--- start MATERIAL FOR THIS TASK ---

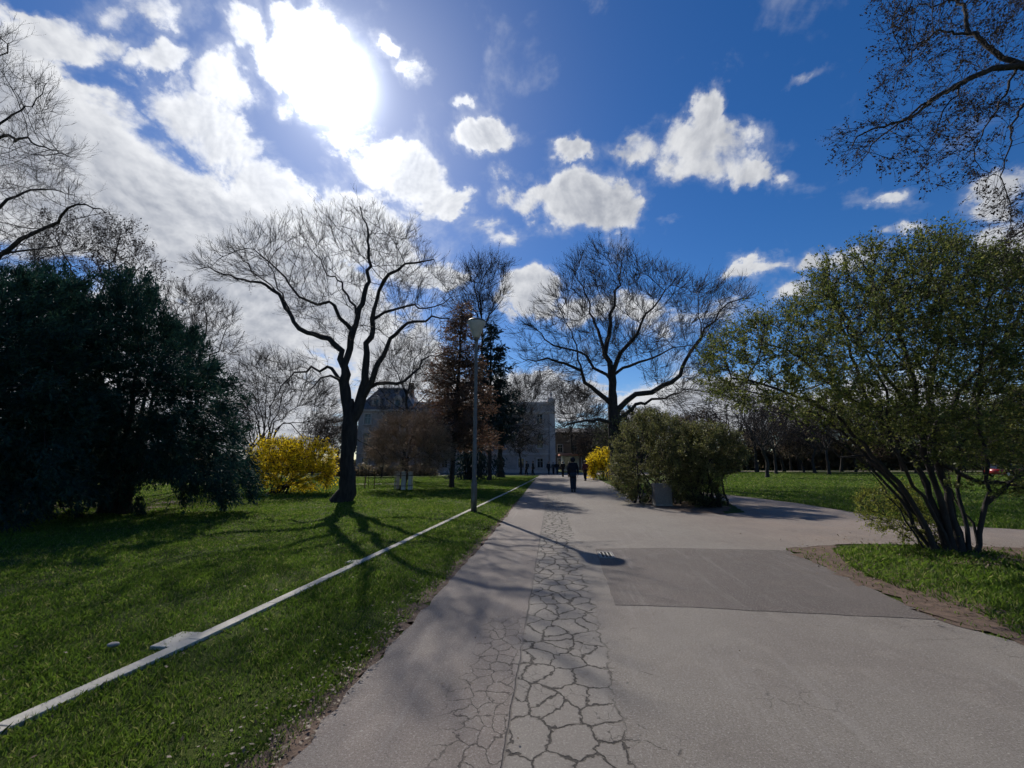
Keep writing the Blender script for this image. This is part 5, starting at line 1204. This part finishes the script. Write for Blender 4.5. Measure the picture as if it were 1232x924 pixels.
near = t.m('EXPONENT', t.m('MULTIPLY', ang, -6.0)); near2 = t.m('EXPONENT', t.m('MULTIPLY', t.m('POWER', t.m('DIVIDE', ang, .052), 2), -1.0)); near3 = t.m('EXPONENT', t.m('MULTIPLY', ang, -9.0))
thick = t.ramp(t.m('ADD', d0, t.m('MULTIPLY', t.m('SUBTRACT', t.noise(plw, 9, 5, .6, .8), .5), .9)), .0, 1.25); lit = t.ramp(t.m('SUBTRACT', d0, d1), -.35, .35)
det = t.noise(dirv, 18, 6, .65)
shade = t.m('ADD', t.m('MULTIPLY', lit, .45), t.m('ADD', t.m('MULTIPLY', t.m('SUBTRACT', 1, thick), .38), t.m('MULTIPLY', t.m('SUBTRACT', det, .5), .5)))
ccol = t.mix(t.m('ADD', shade, 0, clamp=True), (.38, .41, .48), (.95, .96, .98))
ccol = t.vm('SCALE', ccol, scale=t.m('ADD', .75, t.m('MULTIPLY', near, 1.3)))
hs = t.node('ShaderNodeHueSaturation'); hs.inputs['Saturation'].default_value = 1.3; hs.inputs['Hue'].default_value = .508; t.put(hs.inputs['Color'], sky.outputs[0])
skyc = t.vm('SCALE', hs.outputs[0], scale=SKYK)
allc = t.mix(alpha, skyc, ccol)
glow = t.m('ADD', t.m('MULTIPLY', near2, 2.4), t.m('MULTIPLY', near3, .42))
allc = t.vm('ADD', allc, t.vm('SCALE', (.95, .98, 1.0), scale=glow))
t.put(bg.inputs['Color'], allc); bg.inputs['Strength'].default_value = 1.0
w.cycles.sampling_method = 'MANUAL'; w.cycles.sample_map_resolution = 512

# ------------------------------------------------------------------ render settings
scene.render.engine = 'CYCLES'
vs = scene.view_settings; vs.view_transform = 'Standard'; vs.look = 'None'; vs.gamma = 1; vs.exposure = .22; vs.use_curve_mapping = False
scene.cycles.use_denoising = True; scene.cycles.max_bounces = 4; scene.cycles.use_adaptive_sampling = True; scene.cycles.adaptive_threshold = .03; scene.cycles.adaptive_min_samples = 16; scene.cycles.transparent_max_bounces = 4; scene.cycles.transmission_bounces = 3; scene.cycles.diffuse_bounces = 2
scene.cycles.sample_clamp_indirect = 4
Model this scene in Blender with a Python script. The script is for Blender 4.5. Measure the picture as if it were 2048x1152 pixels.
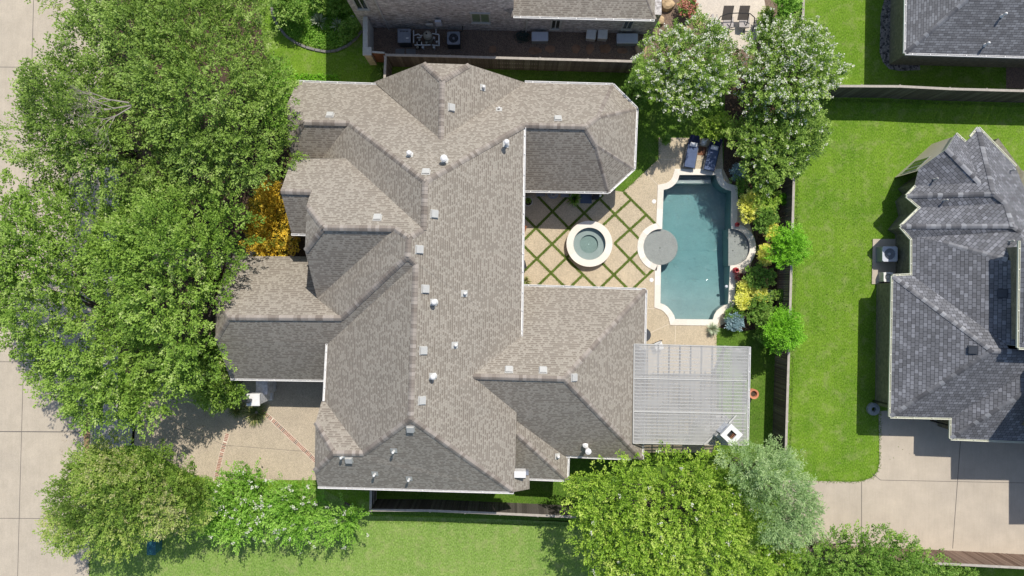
import bpy, math, random
import numpy as np
from mathutils import Vector
from mathutils.geometry import tessellate_polygon
for _o in list(bpy.data.objects): bpy.data.objects.remove(_o)
SC = bpy.context.scene
C = SC.collection
# ---------------------------------------------------------------- camera, sky, sun, exposure
H = 44.0            # camera height in metres
S = 32.27           # photograph pixels per metre at ground level
cam = bpy.data.cameras.new('camera'); cam.sensor_width = 36; cam.lens = 36*S*H/2048; cam.clip_end = 500; cam.clip_start = .5
co = bpy.data.objects.new('camera', cam); C.objects.link(co); co.location = (0, 0, H); SC.camera = co
SC.render.resolution_x = 1024; SC.render.resolution_y = 576
SUN = Vector((.27, .60, 1.0)).normalized()
w = bpy.data.worlds.new('World'); SC.world = w; w.use_nodes = True
nt = w.node_tree; bg = nt.nodes['Background']
sky = nt.nodes.new('ShaderNodeTexSky'); sky.sky_type = 'NISHITA'; sky.sun_disc = False
sky.sun_elevation = math.asin(SUN.z); sky.sun_rotation = math.atan2(SUN.x, SUN.y)
nt.links.new(sky.outputs[0], bg.inputs[0]); bg.inputs[1].default_value = .135
sl = bpy.data.lights.new('sun', 'SUN'); sl.energy = 4.4; sl.angle = math.radians(.5); sl.color = (1, .945, .86)
so = bpy.data.objects.new('sun', sl); C.objects.link(so); so.location = (20, 40, 80)
so.rotation_euler = (-SUN).to_track_quat('-Z', 'Y').to_euler()
SC.view_settings.view_transform = 'Standard'; SC.view_settings.look = 'None'
SC.view_settings.exposure = .02; SC.view_settings.gamma = 1
random.seed(7); rng = np.random.default_rng(7)
R = random.random
U = random.uniform
# ---------------------------------------------------------------- helpers
def P(px, py, z=0.0):
    """survey point: position measured on the photograph, at real height z"""
    k = (H-z)/H/S
    return Vector(((px-1024)*k, -(py-576)*k, z))
def P2(px, py, z=0.0):
    p = P(px, py, z); return (p.x, p.y)
def tag(o, label=None, cat=None, group=None, kind=None):
    if label: o['label'] = label
    if cat: o['category'] = cat
    if group: o['group'] = group
    if kind: o['kind'] = kind
    return o
def thing(name, label, cat, loc, group=None):
    o = bpy.data.objects.new(name, None); C.objects.link(o); o.location = Vector(loc); o.empty_display_size = .3
    return tag(o, label, cat, group)
def root_loc(o):
    while o.parent: o = o.parent
    return Vector(o.location)
class MB:
    def __init__(s): s.v = []; s.f = []; s.m = []; s.c = []; s.uv = {}
    def add(s, vs, fs, mi=0, col=None):
        n = len(s.v); s.v += [tuple(v) for v in vs]
        for f in fs: s.f.append(tuple(n+i for i in f)); s.m.append(mi); s.c.append(col)
        return s
    def box(s, cx, cy, z0, sx, sy, h, rot=0, mi=0, col=None, tx=0, ty=0):
        c, n = math.cos(rot), math.sin(rot); vs = []
        for z, t in ((z0, 0), (z0+h, 1)):
            for a, b in ((-1, -1), (1, -1), (1, 1), (-1, 1)):
                x = a*(sx/2-tx*t); y = b*(sy/2-ty*t); vs.append((cx+x*c-y*n, cy+x*n+y*c, z))
        return s.add(vs, [(3,2,1,0),(4,5,6,7),(0,1,5,4),(1,2,6,5),(2,3,7,6),(3,0,4,7)], mi, col)
    def bevbox(s, cx, cy, z0, sx, sy, h, b=.03, rot=0, mi=0, col=None):
        """box with a chamfered top edge"""
        c, n = math.cos(rot), math.sin(rot); vs = []
        for z, e in ((z0, 0), (z0+h-b, 0), (z0+h, b)):
            for q, r in ((-1,-1),(1,-1),(1,1),(-1,1)):
                x = q*(sx/2-e); y = r*(sy/2-e)
                # cut corners a little
                for dx, dy in (((b, 0), (0, b)) if q*r < 0 else ((0, b), (b, 0))):
                    xx = x-q*dx; yy = y-r*dy; vs.append((cx+xx*c-yy*n, cy+xx*n+yy*c, z))
        fs = [tuple(range(16, 24)), tuple(reversed(range(0, 8)))]
        for l in (0, 8):
            for i in range(8): j = (i+1) % 8; fs.append((l+i, l+j, l+8+j, l+8+i))
        return s.add(vs, fs, mi, col)
    def beam(s, p, q, wd, ht, mi=0, col=None):
        p = Vector(p); q = Vector(q); d = q-p; L = d.length
        if L < 1e-5: return s
        d /= L; up = Vector((0, 0, 1)) if abs(d.z) < .95 else Vector((1, 0, 0))
        a = d.cross(up).normalized()*wd/2; b = a.normalized().cross(d)*ht/2
        vs = [r+x*a+y*b for r in (p, q) for x, y in ((-1,-1),(1,-1),(1,1),(-1,1))]
        return s.add(vs, [(3,2,1,0),(4,5,6,7),(0,1,5,4),(1,2,6,5),(2,3,7,6),(3,0,4,7)], mi, col)
    def tube(s, p, q, r0, r1=None, n=8, mi=0, caps=True, col=None):
        r1 = r0 if r1 is None else r1
        p = Vector(p); q = Vector(q); d = (q-p)
        if d.length < 1e-5: return s
        d.normalize(); up = Vector((0, 0, 1)) if abs(d.z) < .95 else Vector((1, 0, 0))
        a = d.cross(up).normalized(); b = d.cross(a)
        vs = [c+(a*math.cos(t)+b*math.sin(t))*r for c, r in ((p, r0), (q, r1)) for t in [2*math.pi*i/n for i in range(n)]]
        fs = [(i, (i+1) % n, n+(i+1) % n, n+i) for i in range(n)]
        if caps: fs += [tuple(reversed(range(n))), tuple(range(n, 2*n))]
        return s.add(vs, fs, mi, col)
    def path(s, pts, r, n=7, mi=0):
        for a, b in zip(pts[:-1], pts[1:]): s.tube(a, b, r, r, n, mi)
        return s
    def lathe(s, cx, cy, prof, n=24, mi=0, col=None, caps=True):
        """prof: list of (r, z) from the bottom up"""
        vs = [(cx+r*math.cos(2*math.pi*i/n), cy+r*math.sin(2*math.pi*i/n), z) for r, z in prof for i in range(n)]
        fs = []
        for k in range(len(prof)-1):
            for i in range(n): j = (i+1) % n; fs.append((k*n+i, k*n+j, (k+1)*n+j, (k+1)*n+i))
        if caps and prof[0][0] > .001: fs.append(tuple(reversed(range(n))))
        if caps and prof[-1][0] > .001: fs.append(tuple(range((len(prof)-1)*n, len(prof)*n)))
        return s.add(vs, fs, mi, col)
    def prism(s, pts, z0, z1, mi=0, col=None, top=True, bottom=True):
        n = len(pts); ar = sum(pts[i][0]*pts[(i+1) % n][1]-pts[(i+1) % n][0]*pts[i][1] for i in range(n))
        if ar < 0: pts = pts[::-1]
        vs = [(p[0], p[1], z0) for p in pts]+[(p[0], p[1], z1) for p in pts]
        fs = [(i, (i+1) % n, n+(i+1) % n, n+i) for i in range(n)]
        tri = tessellate_polygon([[Vector((p[0], p[1], 0)) for p in pts]])
        for t in tri:
            a, b, c = [Vector(vs[i]) for i in t]
            if (b-a).cross(c-a).z < 0: t = t[::-1]
            if top: fs.append(tuple(n+i for i in t))
            if bottom: fs.append(tuple(reversed(t)))
        return s.add(vs, fs, mi, col)
    def sheet(s, loops, z, mi=0):
        """flat sheet, first loop outer, other loops holes"""
        L = [[Vector((p[0], p[1], 0)) for p in l] for l in loops]
        vs = [(p.x, p.y, z) for l in L for p in l]; fs = []
        for t in tessellate_polygon(L):
            a, b, c = [Vector(vs[i]) for i in t]
            fs.append(t if (b-a).cross(c-a).z > 0 else t[::-1])
        return s.add(vs, fs, mi)
    def build(s, name, mats, parent=None, origin=None, smooth=False):
        if not isinstance(mats, (list, tuple)): mats = [mats]
        o3 = root_loc(parent) if parent else Vector(origin or (0, 0, 0))
        me = bpy.data.meshes.new(name)
        me.from_pydata([(v[0]-o3.x, v[1]-o3.y, v[2]-o3.z) for v in s.v], [], s.f)
        for m in mats: me.materials.append(m)
        me.polygons.foreach_set('material_index', s.m)
        if any(c is not None for c in s.c):
            at = me.attributes.new('tone', 'FLOAT', 'FACE')
            at.data.foreach_set('value', [c if c is not None else .5 for c in s.c])
        if smooth: me.polygons.foreach_set('use_smooth', [True]*len(s.f))
        me.update()
        o = bpy.data.objects.new(name, me); C.objects.link(o)
        if parent: o.parent = parent
        else: o.location = o3
        return o
def struct(o, kind='structure'): o['kind'] = kind; return o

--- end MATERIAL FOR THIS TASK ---

GIVEN TASK: Retype the records above word for word, from their first line through the line containing "w.cycles.sampling_method = 'MANUAL';", and leave out every picture.

FINAL ANSWER:
Keep writing the Blender script for this image. This is part 5, starting at line 1204. This part finishes the script. Write for Blender 4.5. Measure the picture as if it were 1232x924 pixels.
near = t.m('EXPONENT', t.m('MULTIPLY', ang, -6.0)); near2 = t.m('EXPONENT', t.m('MULTIPLY', t.m('POWER', t.m('DIVIDE', ang, .052), 2), -1.0)); near3 = t.m('EXPONENT', t.m('MULTIPLY', ang, -9.0))
thick = t.ramp(t.m('ADD', d0, t.m('MULTIPLY', t.m('SUBTRACT', t.noise(plw, 9, 5, .6, .8), .5), .9)), .0, 1.25); lit = t.ramp(t.m('SUBTRACT', d0, d1), -.35, .35)
det = t.noise(dirv, 18, 6, .65)
shade = t.m('ADD', t.m('MULTIPLY', lit, .45), t.m('ADD', t.m('MULTIPLY', t.m('SUBTRACT', 1, thick), .38), t.m('MULTIPLY', t.m('SUBTRACT', det, .5), .5)))
ccol = t.mix(t.m('ADD', shade, 0, clamp=True), (.38, .41, .48), (.95, .96, .98))
ccol = t.vm('SCALE', ccol, scale=t.m('ADD', .75, t.m('MULTIPLY', near, 1.3)))
hs = t.node('ShaderNodeHueSaturation'); hs.inputs['Saturation'].default_value = 1.3; hs.inputs['Hue'].default_value = .508; t.put(hs.inputs['Color'], sky.outputs[0])
skyc = t.vm('SCALE', hs.outputs[0], scale=SKYK)
allc = t.mix(alpha, skyc, ccol)
glow = t.m('ADD', t.m('MULTIPLY', near2, 2.4), t.m('MULTIPLY', near3, .42))
allc = t.vm('ADD', allc, t.vm('SCALE', (.95, .98, 1.0), scale=glow))
t.put(bg.inputs['Color'], allc); bg.inputs['Strength'].default_value = 1.0
w.cycles.sampling_method = 'MANUAL'; w.cycles.sample_map_resolution = 512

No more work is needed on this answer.